• DATA LINES:
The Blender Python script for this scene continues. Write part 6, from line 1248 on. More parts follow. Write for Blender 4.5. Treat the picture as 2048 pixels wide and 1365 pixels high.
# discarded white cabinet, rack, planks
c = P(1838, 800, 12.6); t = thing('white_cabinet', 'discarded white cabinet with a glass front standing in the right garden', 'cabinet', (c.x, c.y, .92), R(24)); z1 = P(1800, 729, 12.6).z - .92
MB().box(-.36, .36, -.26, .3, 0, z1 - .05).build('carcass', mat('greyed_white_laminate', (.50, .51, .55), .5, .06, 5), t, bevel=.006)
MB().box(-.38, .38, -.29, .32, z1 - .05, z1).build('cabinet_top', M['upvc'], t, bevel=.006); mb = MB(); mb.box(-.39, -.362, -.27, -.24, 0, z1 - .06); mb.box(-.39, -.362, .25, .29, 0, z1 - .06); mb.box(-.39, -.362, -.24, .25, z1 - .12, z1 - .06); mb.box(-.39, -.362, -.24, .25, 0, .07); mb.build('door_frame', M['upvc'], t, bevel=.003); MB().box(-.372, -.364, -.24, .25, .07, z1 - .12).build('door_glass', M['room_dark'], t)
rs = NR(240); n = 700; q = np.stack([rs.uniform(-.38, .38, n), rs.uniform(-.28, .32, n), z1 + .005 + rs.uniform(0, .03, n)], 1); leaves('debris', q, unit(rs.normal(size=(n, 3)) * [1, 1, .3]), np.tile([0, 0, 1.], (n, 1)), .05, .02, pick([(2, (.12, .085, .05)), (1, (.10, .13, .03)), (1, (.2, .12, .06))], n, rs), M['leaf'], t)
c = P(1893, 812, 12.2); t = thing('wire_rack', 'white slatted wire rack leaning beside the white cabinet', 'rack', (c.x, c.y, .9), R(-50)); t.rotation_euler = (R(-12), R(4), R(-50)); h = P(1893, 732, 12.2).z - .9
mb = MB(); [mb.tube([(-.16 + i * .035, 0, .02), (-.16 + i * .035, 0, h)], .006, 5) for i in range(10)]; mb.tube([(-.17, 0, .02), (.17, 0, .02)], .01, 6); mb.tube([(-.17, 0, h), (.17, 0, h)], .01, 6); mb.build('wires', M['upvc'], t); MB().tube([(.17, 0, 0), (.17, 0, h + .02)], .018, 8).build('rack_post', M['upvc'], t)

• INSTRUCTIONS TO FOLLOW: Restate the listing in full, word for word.

• RESPONSE FOR THIS EXERCISE:
The Blender Python script for this scene continues. Write part 6, from line 1248 on. More parts follow. Write for Blender 4.5. Treat the picture as 2048 pixels wide and 1365 pixels high.
# discarded white cabinet, rack, planks
c = P(1838, 800, 12.6); t = thing('white_cabinet', 'discarded white cabinet with a glass front standing in the right garden', 'cabinet', (c.x, c.y, .92), R(24)); z1 = P(1800, 729, 12.6).z - .92
MB().box(-.36, .36, -.26, .3, 0, z1 - .05).build('carcass', mat('greyed_white_laminate', (.50, .51, .55), .5, .06, 5), t, bevel=.006)
MB().box(-.38, .38, -.29, .32, z1 - .05, z1).build('cabinet_top', M['upvc'], t, bevel=.006); mb = MB(); mb.box(-.39, -.362, -.27, -.24, 0, z1 - .06); mb.box(-.39, -.362, .25, .29, 0, z1 - .06); mb.box(-.39, -.362, -.24, .25, z1 - .12, z1 - .06); mb.box(-.39, -.362, -.24, .25, 0, .07); mb.build('door_frame', M['upvc'], t, bevel=.003); MB().box(-.372, -.364, -.24, .25, .07, z1 - .12).build('door_glass', M['room_dark'], t)
rs = NR(240); n = 700; q = np.stack([rs.uniform(-.38, .38, n), rs.uniform(-.28, .32, n), z1 + .005 + rs.uniform(0, .03, n)], 1); leaves('debris', q, unit(rs.normal(size=(n, 3)) * [1, 1, .3]), np.tile([0, 0, 1.], (n, 1)), .05, .02, pick([(2, (.12, .085, .05)), (1, (.10, .13, .03)), (1, (.2, .12, .06))], n, rs), M['leaf'], t)
c = P(1893, 812, 12.2); t = thing('wire_rack', 'white slatted wire rack leaning beside the white cabinet', 'rack', (c.x, c.y, .9), R(-50)); t.rotation_euler = (R(-12), R(4), R(-50)); h = P(1893, 732, 12.2).z - .9
mb = MB(); [mb.tube([(-.16 + i * .035, 0, .02), (-.16 + i * .035, 0, h)], .006, 5) for i in range(10)]; mb.tube([(-.17, 0, .02), (.17, 0, .02)], .01, 6); mb.tube([(-.17, 0, h), (.17, 0, h)], .01, 6); mb.build('wires', M['upvc'], t); MB().tube([(.17, 0, 0), (.17, 0, h + .02)], .018, 8).build('rack_post', M['upvc'], t)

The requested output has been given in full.